As part of the effort to catalyze cooperation, the meeting chairpeople collect bilateral project proposals, which are described in the meeting reports that are delivered to science policy organizations in both countries. Recipients of the reports include the China and U.S. Academies of Science, the Natural Science Foundation of China (NSFC), the U.S. National Science Foundation, the China Ministry of Science and Technology (MOST), and the U.S. Office of Science and Technology Policy.

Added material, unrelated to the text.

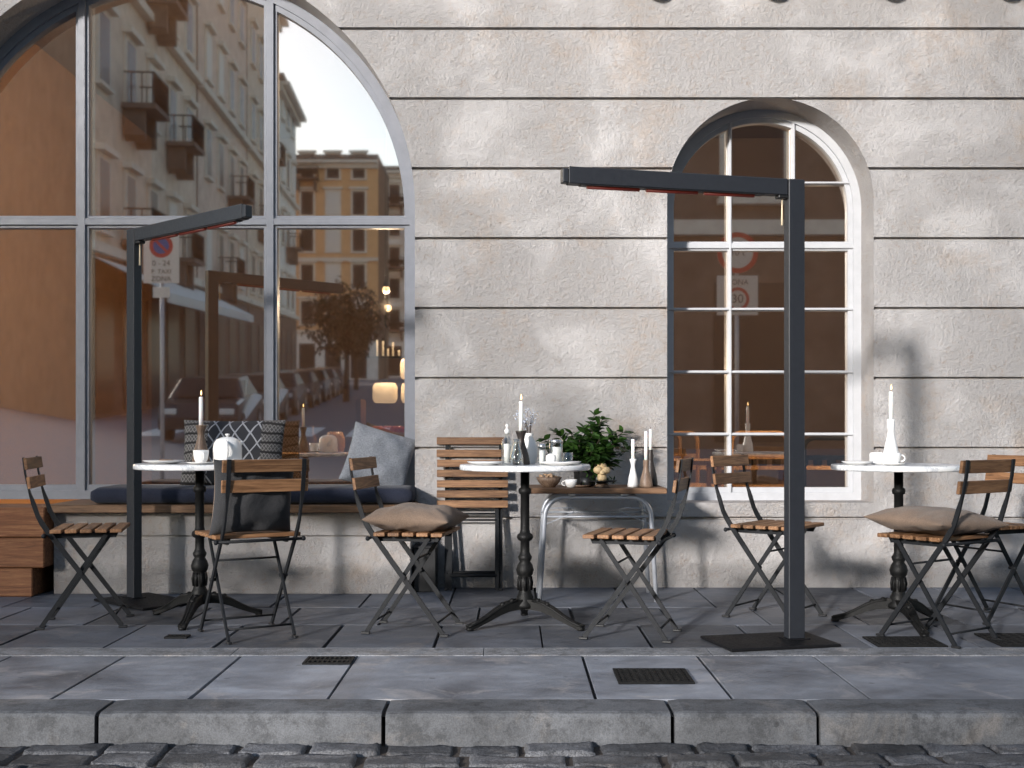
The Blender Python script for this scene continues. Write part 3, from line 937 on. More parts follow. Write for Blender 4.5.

In his presentation, Ray Willemann made two project proposals. In the first, he proposed that the China Earthquake Administration and the IRIS Data Management Center exchange one month of continuous data from 50 to 100 seismic stations in each country. The one-month period was intended to be sufficient for pilot studies that foster full-scale collaborative projects by demonstrating research that is possible only with continuous data, such as ambient noise tomography, analysis of episodic tremor and slip, discovery of slow earthquakes and repeating earthquakes, and monitoring stress changes on faults. The objective is to move forward quickly so that pilot projects can be described at the Fourth Roundtable, which might be held during the first half of 2010.

Willemann's second proposal was to open the IRIS Research Experiences for Undergraduates (REU) Program for two undergraduate students from China during the summer of 2010. Funding for the REU program can be used only to support students from within the U.S., so Willemann is asking universities in China to seek financial support for their students' participation from NSFC or MOST. John Taber, IRIS's Education and Outreach Program Manager, has offered to leverage the infrastructure of the existing program, including the one-week intern orientation at New Mexico Tech and the process used to pair interns with U.S. hosts, to ensure each project is successful.